Now, if it is understood that sediments are the problem, do we know the amount of it? The answer in ‘No’.

Or, even if it is available, it is not in public domain. We keep on telling that rivers have become shallow but its extent is not known in most cases. I suggested to him that if the government was really serious about the issue, let us take cross section of the river at strategic points that the WRD must have been taking before independence or after the establishment of the Planning Commission and check what is the extent of aggradation of the river bed and what have been the change in the cross section. This will tell us the sediment retained in the river bed and give a hint about its transportation to the sea. It will also tell us that if we pursue the policy of flood control as we are doing at the moment, what will be the fate of the river after say 50 years. He very kindly phoned his principal secretary who, probably, told him that this was possible.

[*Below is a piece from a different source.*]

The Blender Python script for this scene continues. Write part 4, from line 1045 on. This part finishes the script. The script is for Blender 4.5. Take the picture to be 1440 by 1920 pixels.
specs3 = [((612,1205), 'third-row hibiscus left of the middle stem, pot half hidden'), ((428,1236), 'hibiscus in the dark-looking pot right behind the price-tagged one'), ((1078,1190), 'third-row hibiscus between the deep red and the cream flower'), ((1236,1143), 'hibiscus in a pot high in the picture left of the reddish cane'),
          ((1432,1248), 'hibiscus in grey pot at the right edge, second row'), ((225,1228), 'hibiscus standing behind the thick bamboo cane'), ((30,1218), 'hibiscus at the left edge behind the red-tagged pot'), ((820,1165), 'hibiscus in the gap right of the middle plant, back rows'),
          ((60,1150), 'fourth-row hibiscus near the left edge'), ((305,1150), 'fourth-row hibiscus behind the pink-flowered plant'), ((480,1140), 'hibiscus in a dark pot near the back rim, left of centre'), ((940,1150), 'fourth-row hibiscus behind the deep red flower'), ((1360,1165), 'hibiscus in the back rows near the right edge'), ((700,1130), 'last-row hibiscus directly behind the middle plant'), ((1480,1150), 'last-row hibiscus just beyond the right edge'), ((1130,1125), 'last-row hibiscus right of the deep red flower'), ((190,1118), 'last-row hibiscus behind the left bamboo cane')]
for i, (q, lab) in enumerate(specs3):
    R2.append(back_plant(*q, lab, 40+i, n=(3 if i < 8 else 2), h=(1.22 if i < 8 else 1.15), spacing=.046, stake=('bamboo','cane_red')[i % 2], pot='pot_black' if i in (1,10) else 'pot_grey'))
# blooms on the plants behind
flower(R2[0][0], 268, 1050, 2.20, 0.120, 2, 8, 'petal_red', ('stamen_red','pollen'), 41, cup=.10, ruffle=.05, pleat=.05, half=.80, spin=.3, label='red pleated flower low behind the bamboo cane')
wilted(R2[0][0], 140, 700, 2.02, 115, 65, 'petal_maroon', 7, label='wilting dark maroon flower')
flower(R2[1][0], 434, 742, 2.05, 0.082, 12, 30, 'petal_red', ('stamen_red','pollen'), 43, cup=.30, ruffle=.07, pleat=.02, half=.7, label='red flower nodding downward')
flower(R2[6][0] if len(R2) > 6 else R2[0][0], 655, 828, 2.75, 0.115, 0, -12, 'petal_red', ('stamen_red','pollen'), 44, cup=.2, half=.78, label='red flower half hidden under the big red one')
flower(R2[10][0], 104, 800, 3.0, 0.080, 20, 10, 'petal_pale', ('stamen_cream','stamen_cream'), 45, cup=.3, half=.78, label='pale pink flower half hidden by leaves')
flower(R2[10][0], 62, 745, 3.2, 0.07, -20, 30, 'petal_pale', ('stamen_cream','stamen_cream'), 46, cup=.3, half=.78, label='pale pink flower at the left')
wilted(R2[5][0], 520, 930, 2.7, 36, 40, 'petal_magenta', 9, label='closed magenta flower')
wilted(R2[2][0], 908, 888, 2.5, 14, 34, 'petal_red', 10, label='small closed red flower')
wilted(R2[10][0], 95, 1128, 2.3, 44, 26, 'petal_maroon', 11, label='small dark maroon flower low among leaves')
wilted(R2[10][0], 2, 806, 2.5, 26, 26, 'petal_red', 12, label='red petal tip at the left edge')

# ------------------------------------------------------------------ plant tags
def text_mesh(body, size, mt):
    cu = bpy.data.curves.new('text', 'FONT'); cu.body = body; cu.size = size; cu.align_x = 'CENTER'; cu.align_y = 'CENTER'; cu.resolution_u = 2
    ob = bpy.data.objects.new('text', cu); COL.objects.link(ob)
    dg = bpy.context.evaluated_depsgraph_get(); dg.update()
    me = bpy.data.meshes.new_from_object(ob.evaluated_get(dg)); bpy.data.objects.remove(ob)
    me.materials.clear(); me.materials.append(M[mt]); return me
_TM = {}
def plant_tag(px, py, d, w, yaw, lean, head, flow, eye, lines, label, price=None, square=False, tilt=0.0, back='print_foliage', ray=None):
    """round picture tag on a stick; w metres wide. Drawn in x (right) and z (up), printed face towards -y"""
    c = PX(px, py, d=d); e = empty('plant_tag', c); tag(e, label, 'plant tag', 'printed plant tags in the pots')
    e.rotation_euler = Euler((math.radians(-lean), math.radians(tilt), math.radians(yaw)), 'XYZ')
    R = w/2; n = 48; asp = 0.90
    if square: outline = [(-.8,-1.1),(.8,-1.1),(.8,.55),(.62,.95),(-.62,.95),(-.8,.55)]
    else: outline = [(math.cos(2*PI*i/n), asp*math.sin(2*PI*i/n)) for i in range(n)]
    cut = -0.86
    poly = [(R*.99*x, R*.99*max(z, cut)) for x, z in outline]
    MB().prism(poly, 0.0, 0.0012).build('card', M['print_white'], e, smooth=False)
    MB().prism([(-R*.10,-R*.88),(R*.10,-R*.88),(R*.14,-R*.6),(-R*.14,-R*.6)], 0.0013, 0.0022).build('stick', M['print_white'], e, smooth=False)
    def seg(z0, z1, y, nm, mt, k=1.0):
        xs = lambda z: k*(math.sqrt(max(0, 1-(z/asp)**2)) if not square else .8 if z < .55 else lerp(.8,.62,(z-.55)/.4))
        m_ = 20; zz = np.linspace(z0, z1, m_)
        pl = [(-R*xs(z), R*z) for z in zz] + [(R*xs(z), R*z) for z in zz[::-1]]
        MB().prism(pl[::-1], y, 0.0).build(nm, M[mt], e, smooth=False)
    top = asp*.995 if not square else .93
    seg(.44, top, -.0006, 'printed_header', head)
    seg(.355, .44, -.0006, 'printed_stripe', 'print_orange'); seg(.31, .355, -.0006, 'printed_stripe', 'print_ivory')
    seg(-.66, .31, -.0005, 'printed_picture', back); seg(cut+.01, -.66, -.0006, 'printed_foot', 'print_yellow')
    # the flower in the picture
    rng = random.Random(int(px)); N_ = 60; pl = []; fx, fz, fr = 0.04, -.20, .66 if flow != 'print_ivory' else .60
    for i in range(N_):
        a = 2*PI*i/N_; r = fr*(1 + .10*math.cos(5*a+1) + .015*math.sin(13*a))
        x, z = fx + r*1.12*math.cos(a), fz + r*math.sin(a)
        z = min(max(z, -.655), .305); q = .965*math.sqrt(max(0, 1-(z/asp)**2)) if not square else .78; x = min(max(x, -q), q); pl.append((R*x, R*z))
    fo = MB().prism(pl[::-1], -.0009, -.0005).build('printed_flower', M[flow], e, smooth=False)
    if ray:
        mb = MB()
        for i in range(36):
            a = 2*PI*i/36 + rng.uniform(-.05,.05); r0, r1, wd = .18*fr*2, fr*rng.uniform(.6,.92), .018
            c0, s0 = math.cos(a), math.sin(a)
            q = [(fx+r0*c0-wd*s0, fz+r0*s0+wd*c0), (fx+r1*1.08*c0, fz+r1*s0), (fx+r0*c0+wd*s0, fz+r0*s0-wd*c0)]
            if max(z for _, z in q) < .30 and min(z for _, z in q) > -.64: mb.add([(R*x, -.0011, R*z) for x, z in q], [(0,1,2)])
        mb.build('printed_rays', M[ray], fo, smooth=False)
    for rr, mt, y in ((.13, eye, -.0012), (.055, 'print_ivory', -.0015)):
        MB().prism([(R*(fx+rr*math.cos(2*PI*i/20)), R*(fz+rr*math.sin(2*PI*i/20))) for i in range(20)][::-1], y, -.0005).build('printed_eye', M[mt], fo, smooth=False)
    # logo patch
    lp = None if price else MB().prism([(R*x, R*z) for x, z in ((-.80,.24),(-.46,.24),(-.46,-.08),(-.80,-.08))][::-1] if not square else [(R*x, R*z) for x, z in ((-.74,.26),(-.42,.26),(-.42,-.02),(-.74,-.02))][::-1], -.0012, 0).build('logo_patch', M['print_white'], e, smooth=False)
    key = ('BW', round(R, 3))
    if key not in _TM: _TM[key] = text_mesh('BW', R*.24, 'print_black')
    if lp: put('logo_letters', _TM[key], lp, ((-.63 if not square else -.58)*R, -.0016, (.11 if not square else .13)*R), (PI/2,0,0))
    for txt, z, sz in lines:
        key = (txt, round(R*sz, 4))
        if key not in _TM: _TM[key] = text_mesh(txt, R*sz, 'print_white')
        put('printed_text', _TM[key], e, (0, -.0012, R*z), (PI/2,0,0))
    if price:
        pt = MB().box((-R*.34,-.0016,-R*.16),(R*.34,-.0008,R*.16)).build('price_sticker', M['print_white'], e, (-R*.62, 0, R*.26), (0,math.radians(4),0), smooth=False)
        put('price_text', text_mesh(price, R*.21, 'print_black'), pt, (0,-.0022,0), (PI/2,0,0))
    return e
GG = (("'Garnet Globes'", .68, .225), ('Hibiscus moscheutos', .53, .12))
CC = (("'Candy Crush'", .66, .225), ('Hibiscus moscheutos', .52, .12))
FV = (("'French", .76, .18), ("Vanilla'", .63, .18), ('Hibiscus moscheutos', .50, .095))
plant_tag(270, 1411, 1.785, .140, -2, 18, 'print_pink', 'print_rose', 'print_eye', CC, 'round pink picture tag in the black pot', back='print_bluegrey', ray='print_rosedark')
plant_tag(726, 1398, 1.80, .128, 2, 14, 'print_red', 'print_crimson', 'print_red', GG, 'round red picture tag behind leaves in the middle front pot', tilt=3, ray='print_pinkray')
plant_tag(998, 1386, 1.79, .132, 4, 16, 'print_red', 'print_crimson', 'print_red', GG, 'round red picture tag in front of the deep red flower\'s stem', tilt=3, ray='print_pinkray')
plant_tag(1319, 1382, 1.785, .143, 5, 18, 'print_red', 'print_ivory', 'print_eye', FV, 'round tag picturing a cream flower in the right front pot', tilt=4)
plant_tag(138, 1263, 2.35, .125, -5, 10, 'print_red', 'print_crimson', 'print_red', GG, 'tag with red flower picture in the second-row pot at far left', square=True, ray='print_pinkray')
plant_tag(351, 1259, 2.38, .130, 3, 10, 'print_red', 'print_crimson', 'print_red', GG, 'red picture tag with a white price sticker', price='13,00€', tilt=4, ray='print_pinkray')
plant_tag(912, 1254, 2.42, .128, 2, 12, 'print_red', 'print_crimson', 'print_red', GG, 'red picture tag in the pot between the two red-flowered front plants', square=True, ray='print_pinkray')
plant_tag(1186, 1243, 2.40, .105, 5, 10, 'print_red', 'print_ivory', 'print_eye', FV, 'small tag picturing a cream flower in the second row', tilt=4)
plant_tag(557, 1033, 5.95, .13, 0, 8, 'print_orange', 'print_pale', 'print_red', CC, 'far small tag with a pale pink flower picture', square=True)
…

Two questions arise from this discussion, (i) does it require an outsider like me with little access to information that these august bodies dealing with rivers have to tell the minister what should be done to assess the sediments? And (ii) what on earth the responsible engineers of the WRD have been doing all these years? Do they know their job and responsibility well?

kosidisaster

Former chief minister of Bihar had announced in May 2009 after the breach at Kusaha on the Kosi (in Aug 2008) was plugged that the embankment is not going to breach for thirty years, at least. Everybody interested in the Kosi issue knows that the breach had occurred because the river was pushed towards eastern embankment of the river by sediment deposition on the west and this was not given the attention it deserved.

I wonder since when the rivers have started taking command from the chief ministers. Even if they do, what will happen in thirty first year?

I am of the opinion that a peon in government is more powerful than a Noble Laureate outside for the peon can get something done through his contacts but the latter can only make a request. It is up to the establishment whether it heeds to his/ her advice or not.